October 03, 2018

From gifts to bitcoin

From gifts to bitcoin

It’s rather ironic that a lot of modern day economist criticise the blockchain paradigm as a financial system. “It will never work’, “People are greedy”, “Money makes the world go round”, they say.

When asked, most blockchain “believers” say that blockchain will help to spread the world resources in a fairer way (that of course, if we look at blockchain as a financial instrument, and of course, “we” know its much more than just that).

We are hearing “traditional” economist laughing and saying that it (a fairer way) has never worked before and never will.

Well, the thing is, that it has!

It has worked not once, but many times. Let us look at one example: does the Iroquois economy tell you about anything? If not, you should check it out - https://en.wikipedia.org/wiki/Economy_of_the_Iroquois.

Amazing how people forget history faster than they make it. Maybe it’s forgotten on purpose?
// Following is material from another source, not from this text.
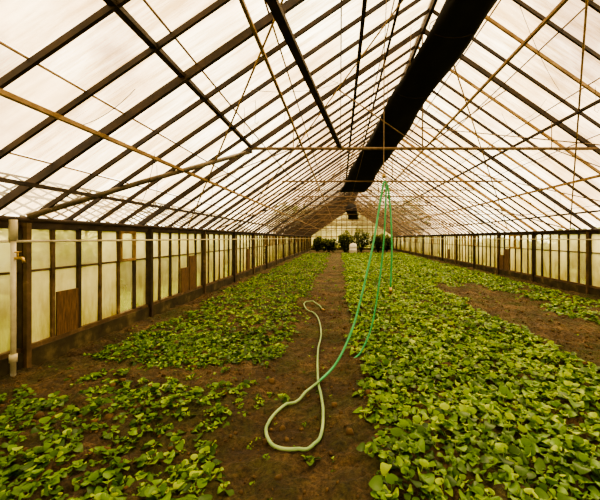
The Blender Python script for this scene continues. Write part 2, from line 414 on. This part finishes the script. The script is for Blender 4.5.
for k in range(0,11):
    y=6.9+4*k
    if y>YF-.2: continue
    b.tube([(cxl,y,CZ),(cxr,y,CZ)],.032 if k==0 else .026,M_rod,8)
    b.tube([(RX,y,CZ),(RX,y,RZ-.1)],.014,M_rod,6)
    for s in(-1,1):
        xm=RX+s*1.75; b.tube([(RX,y,CZ),(xm,y,roofz(xm)-.08)],.014,M_rod,6)
        xn=RX+s*4.6; xq=RX+s*2.7
        b.tube([(xq,y,CZ),(xn,y,roofz(xn)-.06)],.010,M_rod,6)
        b.tube([(xq,y,CZ),(RX+s*2.7,y,roofz(RX+s*2.7)-.06)],.010,M_rod,6)
    if k>=1:
        z=2.55 if k%2 else 2.4
        b.tube([(XL+.1,y+.3,z),(XR-.1,y+.3,z)],.010,M_rod,5)
        b.tube([(XL+.1,y+2.1,z+.3),(XR-.1,y+2.1,z+.3)],.010,M_rod,5)
        b.tube([(cxl,y+2,CZ),(cxr,y+2,CZ)],.016,M_rod,6)
        for s in(-1,1): b.tube([(RX,y+2,CZ+.9),(RX+s*3.6,y+2,CZ)],.010,M_rod,5); b.tube([(RX,y+2,CZ),(RX+s*3.4,y+.3,z)],.008,M_rod,5)
b.obj('truss_rods',par,True)
b=B()
b.tube([(-4.12,4.35,2.03),(-3.2,5.35,2.66),(-1.86,6.9,3.56)],.042,M_pipe,10)
for y in(10.9,18.9,26.9):
    b.tube([(-4.12,y,2.03),(-1.86,y+4,3.56)],.02,M_rod,6); b.tube([(7.57,y,2.03),(5.3,y+4,3.56)],.02,M_rod,6)
for y in(2.9,6.9,14.9,22.9,30.9):
    b.tube([(XR-.1,y,2.05),(2.6,y+8,roofz(2.6)-.12)],.014,M_rod,6); b.tube([(2.3,y,roofz(2.3)-.12),(XR-.1,y+8,2.05)],.016,M_tan,6)
    b.tube([(1.2,y-2,roofz(1.2)-.12),(-4.1,y+6,2.05)],.014,M_tan,6)
b.obj('wind_braces',par,True)
b=B()
for x in(-1.5,-.9,.5,1.1,2.3,2.9,3.6,4.3,4.9):
    z=CZ+random.uniform(-.06,.03); pts=[]
    for y in np.arange(6.9,46,1.0): pts.append((x,y,z-.03*math.sin(math.pi*((y-6.9)%4)/4)))
    b.tube(pts,.004,M_rod,4)
for x in(-3.2,-2.2,-1.1,0,1.2,2.4,3.6,4.8,6.0):
    b.tube([(x,y,2.56) for y in(11.2,20,30,46)],.005,M_rod,4)
for i in range(70):
    y=random.uniform(3,20); x=random.uniform(-3.8,7.2); x2=x+random.uniform(-1.4,1.4); x2=min(max(x2,-3.9),7.2); y2=y+random.uniform(-.6,2.5)
    z1,z2=roofz(x)-.1,roofz(x2)-.1; sag=random.uniform(.05,.3)
    b.tube([(x+(x2-x)*t,y+(y2-y)*t,z1+(z2-z1)*t-sag*4*t*(1-t)) for t in np.linspace(0,1,9)],.004,M_dark,4)
for i in range(40):
    y=random.uniform(2.4,14); x=random.uniform(-3.2,6.5); l=random.uniform(.2,.7); z=roofz(x)-.08
    b.tube([(x,y,z),(x+.01,y,z-l*.5),(x-.01,y+.01,z-l),(x+.03,y,z-l-.04),(x+.05,y,z-l)],.004,M_dark,4)
b.obj('support_wires',par)

b=B(); b.beam((-1.84,1.2,3.66),(-1.87,6.95,3.66),.07,.05,M_dark); b.obj('ceiling_board')
b=B(); b.beam((-.73,1.2,3.66),(0,6.95,3.66),.085,.05,M_dark); b.obj('ceiling_board.001')

def duct(name,pts):
    par=empty(name); V=[];n=20
    for i,(x,y,z,w,h) in enumerate(pts):
        for j in range(n):
            t=2*math.pi*j/n; wob=1+.09*math.sin(3*t+y*1.7)+.05*math.sin(5*t-y*2.9)
            V.append((x+w/2*math.cos(t)*wob,y+.12*math.sin(t),z+h/2*math.sin(t)*wob-.12*h*math.cos(2*t)))
    F=[]
    for i in range(len(pts)-1):
        for j in range(n): F.append([i*n+j,i*n+(j+1)%n,(i+1)*n+(j+1)%n,(i+1)*n+j])
    F.append(list(range(n))[::-1]);F.append([(len(pts)-1)*n+j for j in range(n)])
    b=B();b.v=[Vector(v) for v in V];b.f=F;b.m=[b.mi(M_black)]*len(F)
    b.obj('rolled_sheet',par,True)
    b=B()
    for (x,y,z,w,h) in pts[2::5]:
        b.tube([(x-.15*w,y,z+.4*h),(x-.1*w,y,roofz(x-.1*w)-.05)],.006,M_rod,4)
        b.tube([(x+w*.53*math.cos(a),y,z+h*.62*math.sin(a)) for a in np.linspace(0,6.283,17)],.006,M_dark,4,cap=False)
    b.obj('hanging_straps',par)
pts=[]
for t in np.linspace(0,1,40):
    y=1.2+12.0*t; tt=(y-4.4)/8.8
    x=1.75+(.50-1.75)*tt; z=1.75+3.2+(1.9-3.2)*tt
    pts.append((x,y,z,.66+.38*tt,.26+.03*math.sin(y*1.3)))
duct('rolled_black_plastic',pts)
duct('rolled_black_plastic.001',[(.62+.03*i,18+.35*i,3.35-.05*i,.6+.05*math.sin(i*2),.5-.04*i) for i in range(9)])

# ---------------- hose
par=empty('garden_hose')
g=[Vector((p.x,p.y,float(gz(p.x,p.y))+.022)) if i>6 else p for i,p in enumerate(G)]
# relax the height so the hose bridges small dips in the soil
zs=[p.z for p in g]
for _ in range(3): zs=[zs[0]]+[max(zs[i],(zs[i-1]+zs[i+1])/2) for i in range(1,len(zs)-1)]+[zs[-1]]
for p,z in zip(g,zs): p.z=z
b=B(); b.tube(smooth(A1),.016,M_hose,10)
b.tube(smooth([(.667,5,2.60),(.70,5.01,2.5),(.667,5.02,1.72),(.59,5,1.04),(.475,4.9,.46),(.32,4.8,.12),(.2,4.7,.03)]),.014,M_hose,10)
b.tube(smooth([(.667,5,2.60),(.72,5.02,2.56),(.77,5.03,2.17),(.79,5.03,1.57),(.77,5.03,.99)]),.014,M_hose,10)
b.obj('hanging_run',par,True)
b=B(); b.tube(g,.016,M_hose2,10); e1,e2=g[-1],g[-1]+Vector((.06,-.12,.0)); b.tube([e1,e2],.022,M_brass,10); b.tube([(.77,5.03,1.0),(.77,5.03,.9)],.021,M_brass,10)
b.obj('ground_run',par,True)
b=B(); b.tube(smooth([(.667,5,4.5),(.665,5,3.2),(.665,5,2.75),(.69,5,2.66),(.70,5,2.59),(.667,5,2.55),(.63,5,2.59),(.64,5,2.63)]),.008,M_rod,6)
b.tube([(.667,5,2.66),(.667,5,2.72)],.03,M_brass,8)
b.tube([(.667,4.7,roofz(.667)-.1),(.667,5.0,4.45)],.006,M_rod,5)
b.obj('hook',par,True)

b=B(); X0=-4.08
b.tube([(X0,4.12,-.02),(X0,4.12,1.75)],.03,M_pvc,12); b.tube([(X0,4.12,1.72),(X0,4.12,1.98)],.045,M_pvc,12)
b.tube([(X0,4.12,1.5),(X0+.03,4.12,1.5),(X0+.14,4.1,1.5),(X0+.16,4.1,1.44)],.018,M_brass,8); b.tube([(X0+.07,4.11,1.5),(X0+.07,4.11,1.57)],.008,M_brass,6); b.tube([(X0+.07,4.07,1.575),(X0+.07,4.15,1.575)],.01,M_brass,6)
b.tube([(X0,4.12,.2),(X0,4.12,.3)],.042,M_pvc,12)
b.obj('water_standpipe',None,True)

# ---------------- neighbouring greenhouse outside left
par=empty('neighbouring_greenhouse'); b=B()
nx0,nx1=-24.,-12.; nr=-18.; nz=2.3; nrz=5.2
for y in np.arange(-6,50,1.2):
    b.beam((nx0,y,nz),(nr,y,nrz),.07,.08,M_pipe); b.beam((nr,y,nrz),(nx1,y,nz),.07,.08,M_pipe); b.beam((nx1,y,-.1),(nx1,y,nz),.08,.08,M_pipe,up=(0,1,0))
for x,z in((nx1,nz),(nx1,1.1),(nr,nrz),((nr+nx1)/2,(nz+nrz)/2),(nx0,nz)): b.beam((x,-6,z),(x,50,z),.1,.1,M_pipe)
b.obj('frame',par)
panes_obj('panes',[[(nx1,y,0),(nx1,y+1.2,0),(nx1,y+1.2,nz),(nx1,y,nz)] for y in np.arange(-6,48,1.2)],M_wallg,par)

# ---------------- world + sun
w=bpy.data.worlds.new('overcast_sky'); S.world=w; w.use_nodes=True; nt=w.node_tree; nt.nodes.clear()
out=N(nt,'ShaderNodeOutputWorld'); bg=N(nt,'ShaderNodeBackground'); tc=N(nt,'ShaderNodeTexCoord')
n,r=noise_ramp(nt,2.6,[(.36,(.48,.34,.23)),(.47,(.88,.71,.49)),(.60,(1,.93,.73))],vec=tc.outputs['Generated'],detail=6,rough=.55)
nt.links.new(r.outputs[0],bg.inputs['Color']); bg.inputs['Strength'].default_value=4.1
nt.links.new(bg.outputs[0],out.inputs[0])
sd=bpy.data.lights.new('hazy_sun','SUN'); sd.energy=4.0; sd.angle=math.radians(20); sd.color=(1,.85,.56)
so=bpy.data.objects.new('hazy_sun',sd); S.collection.objects.link(so); so.rotation_euler=(math.radians(-32),math.radians(20),0); so.location=(0,0,20)

cam=bpy.data.cameras.new('camera'); co=bpy.data.objects.new('camera',cam); S.collection.objects.link(co)
co.location=(0,0,1.75); co.rotation_euler=(math.radians(90),0,0)
cam.sensor_width=36; cam.lens=19.8; cam.shift_x=-40/600; cam.shift_y=-12/600; cam.clip_start=.05; cam.clip_end=300
S.camera=co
The Iroquois economy was built on gifting. There was no ownership as such. Of anything. At all… As in people did not own anything, so they didnt feel the need to steal anything. But felt the need to produce (oh, that already doesn’t fit the picture that modern day economist are trying to paint, when they argue that blockchain doesn’t work as a financial paradigm). With that, there were clear rules and guides on how wealth and land is spread across the network (is that a analogue of a distributed ledger? I hope not…). And finally, barter with other tribes (Let’s hope that doesn’t remind us about atomic swaps). Oh, and by the way, there were “just a bit more” than 150 of them (there were around 20-25 thousand) and that kind of breaks Dunbar’s number logic (https://en.wikipedia.org/wiki/Dunbar%27s_number)… but who is counting, ah?

Guess what killed it? Yep. The European centralised economy system. Corrupting the tribes with unfair trades, alcohol and other things.

So, does money spin the world around? Well, it does in a way. But there is certainly room for improvement. There is certainly room for a paradigm shift. And yes, it will work… It is already working.